[Directions] Take every line from the material that has the word "were" in it.

------------------------------------------------

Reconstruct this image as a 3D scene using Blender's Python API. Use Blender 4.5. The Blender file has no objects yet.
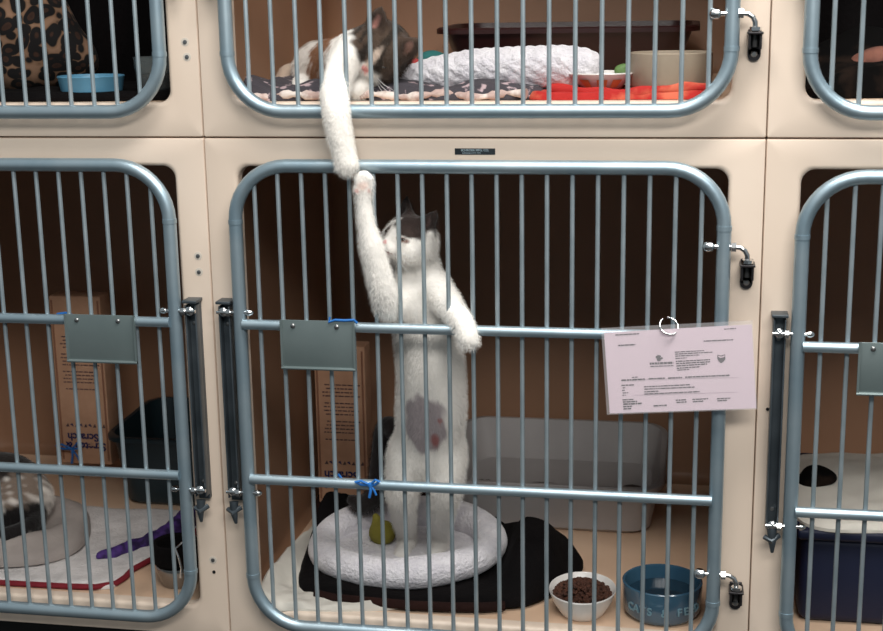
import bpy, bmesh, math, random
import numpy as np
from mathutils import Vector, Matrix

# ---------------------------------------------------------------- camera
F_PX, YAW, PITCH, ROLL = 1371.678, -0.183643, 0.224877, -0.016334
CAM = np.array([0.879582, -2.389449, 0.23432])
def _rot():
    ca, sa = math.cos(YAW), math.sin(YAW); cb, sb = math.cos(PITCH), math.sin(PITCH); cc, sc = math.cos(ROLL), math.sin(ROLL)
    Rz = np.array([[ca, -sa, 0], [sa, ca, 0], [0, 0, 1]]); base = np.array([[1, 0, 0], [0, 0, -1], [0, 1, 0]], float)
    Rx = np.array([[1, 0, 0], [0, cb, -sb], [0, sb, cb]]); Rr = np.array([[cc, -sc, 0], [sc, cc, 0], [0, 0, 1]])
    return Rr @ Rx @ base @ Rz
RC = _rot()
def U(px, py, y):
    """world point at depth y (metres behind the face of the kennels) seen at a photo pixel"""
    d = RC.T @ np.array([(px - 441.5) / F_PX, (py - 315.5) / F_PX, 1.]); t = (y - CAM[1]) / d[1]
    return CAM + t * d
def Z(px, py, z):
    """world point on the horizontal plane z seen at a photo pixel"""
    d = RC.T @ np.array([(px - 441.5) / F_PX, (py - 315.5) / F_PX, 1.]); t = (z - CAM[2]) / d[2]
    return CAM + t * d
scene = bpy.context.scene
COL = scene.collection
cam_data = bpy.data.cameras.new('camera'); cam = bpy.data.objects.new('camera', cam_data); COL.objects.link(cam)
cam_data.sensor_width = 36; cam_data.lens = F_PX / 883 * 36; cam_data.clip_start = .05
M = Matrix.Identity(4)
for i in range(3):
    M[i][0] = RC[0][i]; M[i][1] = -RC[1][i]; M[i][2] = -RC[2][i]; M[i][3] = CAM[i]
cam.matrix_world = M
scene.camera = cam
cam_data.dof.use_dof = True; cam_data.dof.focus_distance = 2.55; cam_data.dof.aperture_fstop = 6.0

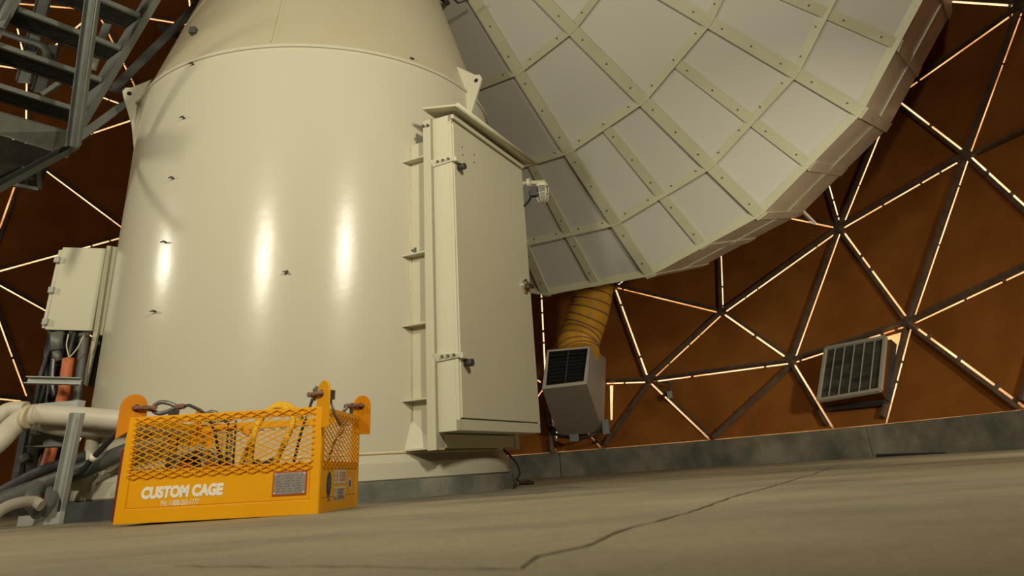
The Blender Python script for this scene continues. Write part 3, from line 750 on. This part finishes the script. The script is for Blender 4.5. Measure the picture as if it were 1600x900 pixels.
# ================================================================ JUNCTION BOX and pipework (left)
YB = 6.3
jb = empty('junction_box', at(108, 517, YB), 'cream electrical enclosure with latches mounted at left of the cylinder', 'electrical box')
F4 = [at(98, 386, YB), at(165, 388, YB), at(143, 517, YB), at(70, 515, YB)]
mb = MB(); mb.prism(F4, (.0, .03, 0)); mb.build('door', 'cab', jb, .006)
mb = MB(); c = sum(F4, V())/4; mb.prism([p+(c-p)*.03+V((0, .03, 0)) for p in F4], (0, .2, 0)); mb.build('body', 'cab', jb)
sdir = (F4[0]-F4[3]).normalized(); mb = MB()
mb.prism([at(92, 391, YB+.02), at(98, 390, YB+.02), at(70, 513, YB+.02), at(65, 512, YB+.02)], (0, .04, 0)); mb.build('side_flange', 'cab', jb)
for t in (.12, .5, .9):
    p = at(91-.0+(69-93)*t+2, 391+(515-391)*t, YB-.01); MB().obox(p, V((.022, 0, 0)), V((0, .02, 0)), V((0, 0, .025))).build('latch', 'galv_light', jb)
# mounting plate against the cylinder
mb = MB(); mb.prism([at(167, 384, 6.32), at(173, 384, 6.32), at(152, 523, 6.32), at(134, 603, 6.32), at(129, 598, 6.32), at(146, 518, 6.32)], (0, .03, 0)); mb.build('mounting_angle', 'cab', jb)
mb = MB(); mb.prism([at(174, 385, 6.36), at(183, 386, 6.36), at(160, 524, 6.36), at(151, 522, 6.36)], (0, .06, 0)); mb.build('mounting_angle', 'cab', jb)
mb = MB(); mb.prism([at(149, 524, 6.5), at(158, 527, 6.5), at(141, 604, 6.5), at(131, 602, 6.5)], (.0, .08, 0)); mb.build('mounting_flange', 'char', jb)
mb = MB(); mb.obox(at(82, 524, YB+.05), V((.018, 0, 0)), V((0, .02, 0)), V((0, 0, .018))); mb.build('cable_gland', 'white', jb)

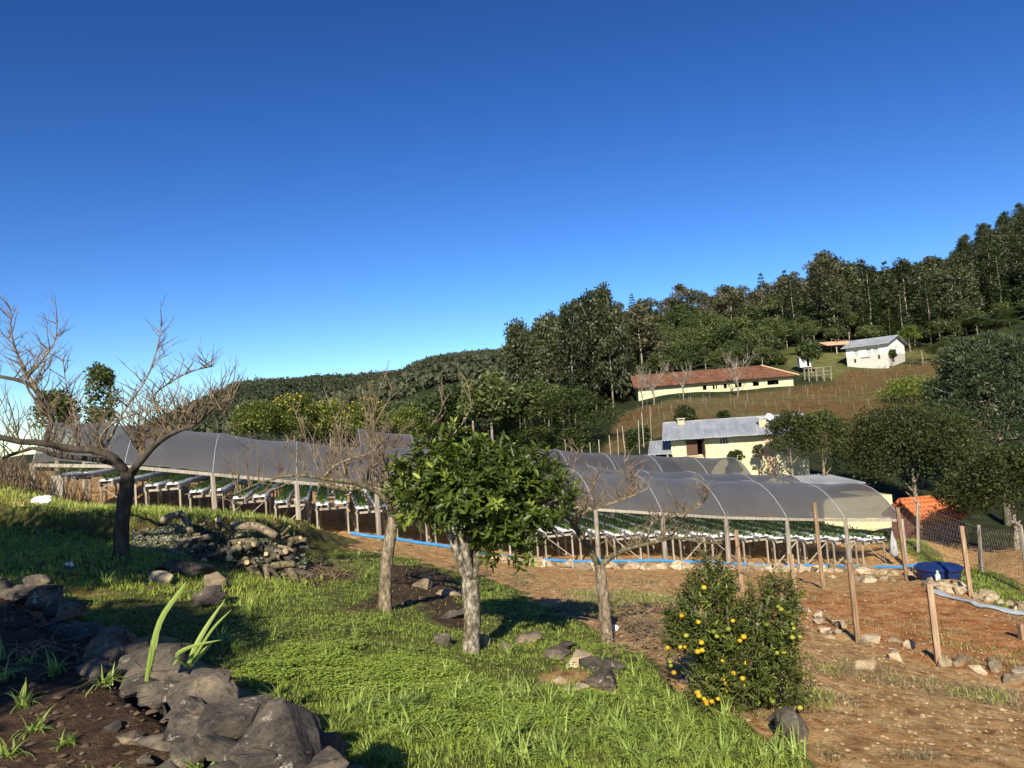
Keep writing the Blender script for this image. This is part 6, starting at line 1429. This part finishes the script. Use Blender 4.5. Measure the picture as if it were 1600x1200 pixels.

------------------------------------------------

[Answer in full]
The Blender Python script for this scene continues. Write part 3, from line 750 on. This part finishes the script. The script is for Blender 4.5. Measure the picture as if it were 1600x900 pixels.
Keep writing the Blender script for this image. This is part 6, starting at line 1429. This part finishes the script. Use Blender 4.5. Measure the picture as if it were 1600x1200 pixels.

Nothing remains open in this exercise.